The smaller Q4 e-tron saw a 93% drop to just 90 sales in Q1 2026. Officially, Audi hasn’t discontinued the Q4 and it is still available as a 2026 model on its configurator page. Nevertheless, that is a dramatic collapse in sales that suggests folks are going toward the competition for their next EVs, if they’re buying EVs at all.

Interestingly, where you would normally expect a drop in sales, Audi actually reported some gains. In fact, the only Audi models to pick up some ground are the new A5 (which saw a 6% increase to 4,372 units) and the A6 (which picked up 9%, to 2,026 units). The automaker effectively replaced the A4 lineup with its new A5 as a compact sedan, while it made the decision to launch the A6 in both gas and electric variants. Considering the A6 e-tron sold 164 units in the first three months of 2026…that was a good call.

(Image: TFL Studios)

Volkswagen also broadly saw its sales decline, with a couple exceptions.

Across the board, VW itself saw a 16.1% drop in total sales year-over-year from the first three months of 2025. At first glance, you can spot the expected culprits: the ID.4 and ID.Buzz EVs. It’s likely company executives saw the writing on the wall prior to its decision to discontinue ID.4 production in the U.S. — sowing doubt the model would return. Volkswagen says a replacement for the ID.4 will arrive in due time, but if the demand isn’t there…well, you can fill in the blanks. It’s a similar story with the ID.Buzz, so we’ll have to wait and see.

It’s not just EVs, however. The small Taos SUV also took a beating in the sales charts, dropping by 40.8% to 9,995 units between January 1 – March 31. The Jetta sedan saw a similar trouncing, dropping by 34.9% to 11,565 sales. And it continues with the GTI, which dropped 21.6% to 1,484 sales. It’s worth noting at this point that all three models are built at the company’s Puebla, Mexico plant, so tariffs could have played a role in the company’s performance here…but there is one huge exception.

That is the long-wheelbase Volkswagen Tiguan, which saw its sales increase by a whopping 55.2% to 29,928 units. While the company was relatively quiet about the rest of its sales release (in fairness, there’s not much to celebrate), the Tiguan is the one car that really saved VW’s bacon in early 2026. At the very least, its performance evokes the classic “things could have been a lot worse” comment.

The only other car that gained ground in VW’s latest sales report is heartening, as well: the Golf R. Even though it’s never been a huge volume seller, the R’s 4.7% increase to 806 units is better than seeing its high-end hot hatch trending in the other direction.
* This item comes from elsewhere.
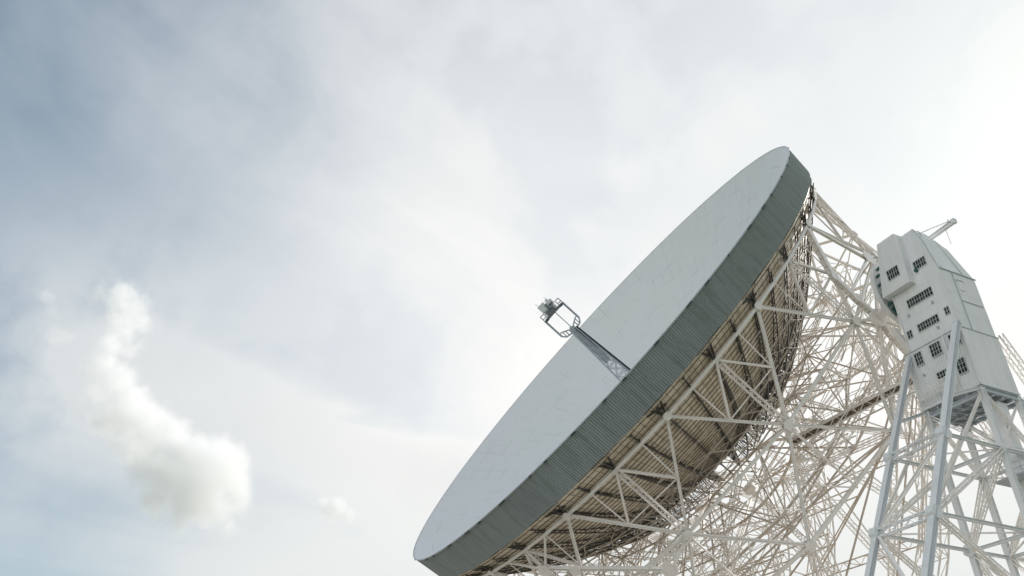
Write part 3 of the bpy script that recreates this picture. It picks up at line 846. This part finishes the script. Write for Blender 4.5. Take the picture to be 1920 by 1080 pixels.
# high cloud sheet: direction projected on a level layer, stretched into streaks
zz = g.math('MAXIMUM', sx.outputs[2], 0.06)
pl = g.node('ShaderNodeCombineXYZ'); g.put(pl.inputs[0], g.math('DIVIDE', sx.outputs[0], zz)); g.put(pl.inputs[1], g.math('DIVIDE', sx.outputs[1], zz))
mp = g.node('ShaderNodeMapping'); g.put(mp.inputs[0], pl.outputs[0])
mp.vector_type = 'TEXTURE'; mp.inputs['Rotation'].default_value = (0,0,R(122)); mp.inputs['Scale'].default_value = (1.25, 0.95, 1)
n1 = g.noise(mp.outputs[0], 0.9, 6, 0.52, 0.8)
n2 = g.noise(pl.outputs[0], 0.75, 4, 0.5, 0.3)
mp2 = g.node('ShaderNodeMapping'); g.put(mp2.inputs[0], pl.outputs[0])
mp2.vector_type = 'TEXTURE'; mp2.inputs['Rotation'].default_value = (0,0,R(119)); mp2.inputs['Scale'].default_value = (3.0, 0.55, 1)
n3 = g.noise(mp2.outputs[0], 1.5, 7, 0.62, 0.9)
n4 = g.noise(d, 6.0, 7, 0.55, 0.15)                     # mottled clumps
glow = g.vmath('DOT_PRODUCT', d, tuple(sd))           # light scattered through thin cloud round the sun
gl = g.map(glow, 0.20, 0.74, 0, 1, True)
back_ = g.map(glow, 0.02, -0.5, 0, 1, True)           # bright unseen cloud added opposite the sun, fills the shaded faces
low = g.map(sx.outputs[2], 0.42, 0.16, 0, 1, True)    # the sheet thickens towards the horizon
# one broad band of cirrus on its own great circle
bd = g.math('ABSOLUTE', g.math('ADD', g.vmath('DOT_PRODUCT', d, (-0.426,-0.171,-0.889)), g.math('MULTIPLY', g.math('SUBTRACT', n1, 0.5), 0.16)))
band = g.math('MULTIPLY', g.map(bd, 0.085, 0.0, 0, 1, True), g.map(sx.outputs[1], -0.14, 0.06, 0, 1, True))
# pale bank of broken cloud round the cumulus
bk = g.math('ADD', g.vmath('DISTANCE', d, (-0.905,-0.07,0.41)), g.math('MULTIPLY', g.math('SUBTRACT', n4, 0.5), 0.5))
bank = g.math('MULTIPLY', g.map(bk, 0.30, 0.04, 0, 1, True), g.map(n4, 0.28, 0.56))
cov = g.math('ADD', g.math('MULTIPLY_ADD', gl, 0.50, g.map(sx.outputs[2], 0.50, 0.72, 0.24, 0.06)), g.math('MULTIPLY', g.math('MULTIPLY_ADD', g.map(n1, 0.30, 0.70), 0.8, g.map(n4, 0.40, 0.62, 0, 0.25)), 0.36))
cov = g.math('ADD', cov, g.map(n3, 0.44, 0.74, 0, 0.05))
cov = g.math('ADD', cov, g.map(n4, 0.44, 0.70, 0, 0.10))
cov = g.math('ADD', cov, g.math('MULTIPLY', band, 0.5))
cov = g.math('ADD', cov, g.math('MULTIPLY', bank, 0.42))
lowr = g.math('MULTIPLY', g.map(sx.outputs[2], 0.40, 0.20, 0, 1, True), g.map(g.math('ADD', sx.outputs[1], g.math('MULTIPLY', n4, 0.12)), 0.02, 0.24, 0, 1, True))
cov = g.math('ADD', cov, g.math('MULTIPLY', lowr, 0.4))
cov = g.math('ADD', cov, g.math('MULTIPLY', back_, 0.6), clamp=True)
cc = g.mix(gl, (4.55, 5.2, 5.75), (8.75, 8.7, 8.5))
cc = g.mix(g.math('MULTIPLY', g.map(n2, 0.42, 0.62, 0, 0.28), g.math('SUBTRACT', 1.0, gl)), cc, (3.6, 4.2, 4.8))
cc = g.mix(g.math('MULTIPLY', low, 0.45), cc, (6.0, 6.65, 6.75))
cc = g.mix(g.math('MULTIPLY', band, 0.6), cc, (7.3, 7.35, 7.25))
cc = g.mix(g.math('MULTIPLY', lowr, 0.7), cc, (7.3, 7.4, 7.25))
cc = g.mix(g.math('MULTIPLY', bank, 0.6), cc, (6.6, 6.8, 6.85))
cc = g.mix(g.map(n4, 0.5, 0.72, 0, 0.22), cc, (5.2, 5.6, 5.8))
cc = g.mix(back_, cc, (12.0, 12.2, 12.4))
skc = g.mix(cov, g.vmath('MULTIPLY', sky.outputs[0], (0.88, 1.08, 1.0)), cc)
g.put(bg.inputs['Color'], skc); bg.inputs['Strength'].default_value = 0.1

# ------------------------------------------------------------------ cumulus clouds: soft volumes about 1.6 km off
def cloud(name, lumps, label, dens, ero=2.0, fine=1.0):
    import bmesh
    bm = bmesh.new()
    for x, y, z, r in lumps:
        bmesh.ops.create_icosphere(bm, subdivisions=3, radius=r*1.38, matrix=Matrix.Translation((x, y, z)))
    me = bpy.data.meshes.new(name); bm.to_mesh(me); bm.free()
    o = bpy.data.objects.new(name, me); col.objects.link(o)
    md = o.modifiers.new('skin', 'REMESH'); md.mode = 'VOXEL'; md.voxel_size = min(l[3] for l in lumps)*0.28
    dg = bpy.context.evaluated_depsgraph_get()
    me2 = bpy.data.meshes.new_from_object(o.evaluated_get(dg)); o.modifiers.clear(); o.data = me2
    m = bpy.data.materials.new(name+'_vapour'); m.use_nodes = True; h = NT(m.node_tree)
    h.N.remove(h.N['Principled BSDF'])
    out = h.N['Material Output']; pv = h.node('ShaderNodeVolumePrincipled'); h.L.new(pv.outputs[0], out.inputs['Volume'])
    pos = h.node('ShaderNodeNewGeometry').outputs['Position']
    w1 = h.node('ShaderNodeTexNoise'); h.put(w1.inputs['Vector'], pos); w1.inputs['Scale'].default_value = 0.022; w1.inputs['Detail'].default_value = 3
    off = h.vmath('SUBTRACT', w1.outputs['Color'], (0.5,0.5,0.5))
    sc = h.node('ShaderNodeVectorMath', operation='SCALE'); h.put(sc.inputs[0], off); sc.inputs['Scale'].default_value = 30.0*fine
    p2 = h.vmath('ADD', pos, sc.outputs[0])
    f = None
    for x, y, z, r in lumps:
        q = h.math('SUBTRACT', 1.0, h.math('DIVIDE', h.vmath('DISTANCE', p2, (x, y, z)), r*1.36))
        q = h.math('MULTIPLY', q, 0.62+r/110.0)
        f = q if f is None else h.math('MAXIMUM', f, q)
    nz = h.noise(pos, 0.024, 9, 0.68)
    nz = h.math('ADD', h.math('MULTIPLY', nz, 0.72), h.math('MULTIPLY', h.noise(pos, 0.085, 6, 0.65), 0.28))
    e = h.math('SUBTRACT', f, h.math('MULTIPLY', h.math('SUBTRACT', nz, 0.36), ero))
    de = h.math('MULTIPLY', h.map(e, 0.0, 0.6, 0, 1, True), dens)
    # nothing outside the skin
    h.put(pv.inputs['Density'], de)
    pv.inputs['Color'].default_value = (0.955, 0.96, 0.965, 1); pv.inputs['Anisotropy'].default_value = 0.2
    me2.materials.clear(); me2.materials.append(m)
    tag(o, label, 'cloud')
    return o
MAIN = [(-1297,-172,795,28), (-1299,-144,795,39), (-1334,-114,795,40), (-1322,-129,753,41), (-1292,-99,748,28), (-1312,-137,708,33), (-1365,-109,737,32), (-1357,-138,683,39), (-1366,-111,665,46), (-1402,-139,657,32), (-1383,-86,629,54), (-1448,-107,627,42), (-1418,-55,623,55), (-1398,-19,591,58), (-1463,-57,591,50), (-1405,22,567,62), (-1435,71,562,70), (-1373,104,546,47), (-1413,124,518,44), (-1454,102,498,44), (-1397,53,493,55), (-1365,4,503,50), (-1361,-29,519,43), (-1434,-1,487,37), (-1440,49,458,28), (-1430,123,465,24), (-1392,121,575,25), ]
SMALL = [(-1386,281,510,20), (-1383,302,505,25), (-1380,323,496,18), (-1389,294,493,16)]
WISP = [(-1304,-249,768,18), (-1319,-234,745,22), (-1333,-216,720,24), (-1321,-192,749,11)]
cloud('cumulus_cloud', MAIN, 'large billowing white cumulus cloud low in the blue sky left of the dish', 0.03)
cloud('cumulus_cloud', SMALL, 'tiny white puff of cloud between the big cumulus and the dish rim', 0.05, 1.1, 0.5)
SHRED = [(-1379,-183,628,22), (-1384,-156,621,28), (-1392,-127,605,20), (-1368,-198,650,15)]
cloud('cumulus_cloud', SHRED, 'ragged thin shred of cloud hanging at the left side of the big cumulus', 0.012, 1.4, 0.8)
cloud('cumulus_cloud', WISP, 'faint pale wisp of cloud just left of the top of the big cumulus', 0.02, 1.3, 0.6)

scene.view_settings.view_transform = 'Standard'; scene.view_settings.look = 'None'
scene.view_settings.exposure = 0.22; scene.view_settings.gamma = 1.0
scene.cycles.use_denoising = True
scene.cycles.max_bounces = 16; scene.cycles.diffuse_bounces = 4; scene.cycles.volume_bounces = 14
scene.cycles.volume_step_rate = 1.0; scene.cycles.volume_max_steps = 256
What’s also good news for enthusiasts is the company’s continued dedication to the models. You may not be able to get either with a manual transmission anymore (RIP), but Dr. Kjell Gruner, president and CEO of Volkswagen Group of America, emphatically said its hot hatches are sticking around, calling them the “heartbeat” of the brand.

Volkswagen’s other major SUV, the Atlas, also continues to sell decently well. While it did drop by 3.2% in Q1 2026, it still sold 16,361 units. What’s more, the company is allocating more production to the Atlas at its Chattanooga plant, after booting the slow-selling ID.4 to make the Atlas it’s only output from that plant, at least for now.